Persistence paid off last weekend for T.J. O’Mara of Rumson, who set a goal and returned year after year to the U.S. Equestrian Team Foundation in Gladstone attempting to realize it.
On his fifth try, he finally won the Platinum Performance/U.S. Equestrian Federation Show Jumping Talent Search Finals East, topping a stellar group of riders with a performance that was long on consistency and style.
Trained by Stacia Madden of Beacon Hill Show Stables and Max Amaya of Stonehenge Stables, both in Colts Neck, T.J. said winning the Talent Search “has been one of my dreams for my junior career. I’m so proud of my horse.”
He has had a long relationship with Kaskade, his only equitation mount, who sadly will be for sale after indoors as T.J. ages out of the division.
“It’s going to be very emotional to see her go, but this was obviously on my checklist and I’m just happy to have won this on her, and not on another horse,” he said after the Talent Search award presentation.
He went from 11th after the initial flat phase to fifth after gymnastics on Saturday.
“Then I snuck into the top four,” said T.J., who won the Sunday morning jumping phase with a 92, though Daisy Farish still held the overall lead, as she had throughout the competition.
So T.J. was happy to have a clean slate to start over for the last phase, the “final four,” when each exhibitor rides their own horse, and then that of their competitors, over a shortened course.
Daisy had a refusal with her own horse, Ganjana, in the first round of the final four, and then the low score in every round thereafter.
Sophie Simpson won the first three rounds of the final four competition until she got on Ganjana, then put in eight strides where everyone else did seven between fences two and three, cross-cantered at the end of the ring and met the in-and-out in less-than-optimal fashion.
She wound up second with a score of 350 to T.J.’s 355, while Vivian Yowan was third with 347 on McLain Ward’s Clearline, who won the Grappa trophy as best horse of the final. Daisy was fourth with a score of 246.
It was 2012 when T.J. first competed in the Talent Search, geared to spotting riders who could someday represent the U.S. in international competition. He was out of the ribbons, but his sister, Meg O’Mara, finished second that year. That was when he set his sights on winning someday.
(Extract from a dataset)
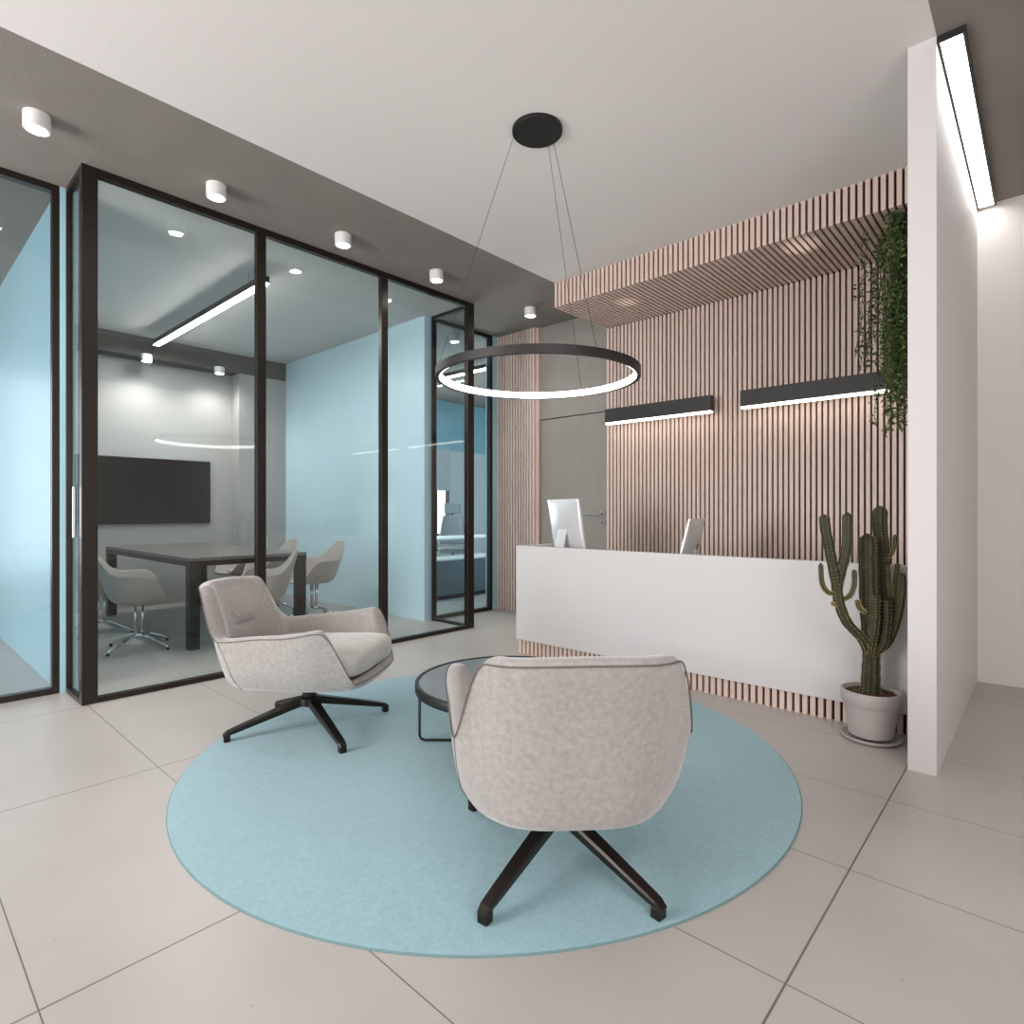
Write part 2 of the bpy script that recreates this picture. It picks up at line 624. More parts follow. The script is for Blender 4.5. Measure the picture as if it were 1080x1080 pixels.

His determination continues. T.J. is gearing up for his last shot at the Pessoa/USEF Medal Finals, which his sister won at the Pennsylvania National Horse Show. While there originally may have been some sibling rivalry, he notes that now, “Meg has been a huge support for me. She texts me at every single final and I know she’ll be proud of me, and my other two sisters will be proud of me as well.”
Meg told him that depending on how he did at the Talent Search, she might show up to support him in person at the other finals. After the Medal, he has the Washington International’s equitation championship and then the ASPCA Maclay finals at the CP National Horse Show.
I met T.J. at the 2012 Hampton Classic when I was interviewing Meg about her blue-eyed horse, Sinatra, on whom she had won the junior jumper championship. She advised me that T.J. was going to be good, and I took it for what it was worth. She was, after all, his sister, which means she might have been prejudiced. He was just a kid, so I have to admit I didn’t pay a lot of attention. But Meg turned out to be right.
T.J. is an 18-year-old freshman at the University of Kentucky, where he is majoring in agricultural economics. His father, Tom, advised him that he needed something to fall back on if riding didn’t work out for a career, and he’s very interested in horse feed anyway.
He is a serious young man, with an earnest demeanor and excellent manners. All in all, a pleasure to deal with, and gracious, too.
He gave credit to everyone who helped him get this far, from Don Stewart, who trained him initially, to Max and Stacia and their teams, and his family and friends. While in Kentucky, he also got some help from Federico Sztyrle, a friend of Max’s, and his partner, Chris Ewanouski.
T.J. is grateful for his experience, noting, “The equitation gives you a sense of who you are as a rider. It’s built a ton of confidence in me over the years.” Next for him is focusing on jumpers with his new horse, Queen Jane.
The victory meant a lot to T.J.’s trainers, not only because of what he did, but also because of who he is.
“I am so happy for T.J. because I look at him as not only an unbelievable developing young rider, but he’s been like an assistant to Stonehenge and Beacon Hill,” said Stacia.
“He knows the horses. He can tell you what every horse in the barn eats, and probably what they wear for shoes. If I’m ever at the ring and one of my assistants isn’t there to answer a question about rules, he knows the rules because he reads the prizelists. He’s one of the few kids that actually gets a prizelist at the beginning of each horse show and reads it. He knows the rules of not only the competitions he rides in, but the rules of other competitions.
“He studies riding,” she continued.
“He watches videos, he reads books, he goes old school on you.” That makes winning the Talent Search “so well-deserved in that respect, because everything’s not coming from the trainer, even though we like to think we’re a very important part of it. He’s done a magnificent job of educating himself and I think that is what really pulled him through.”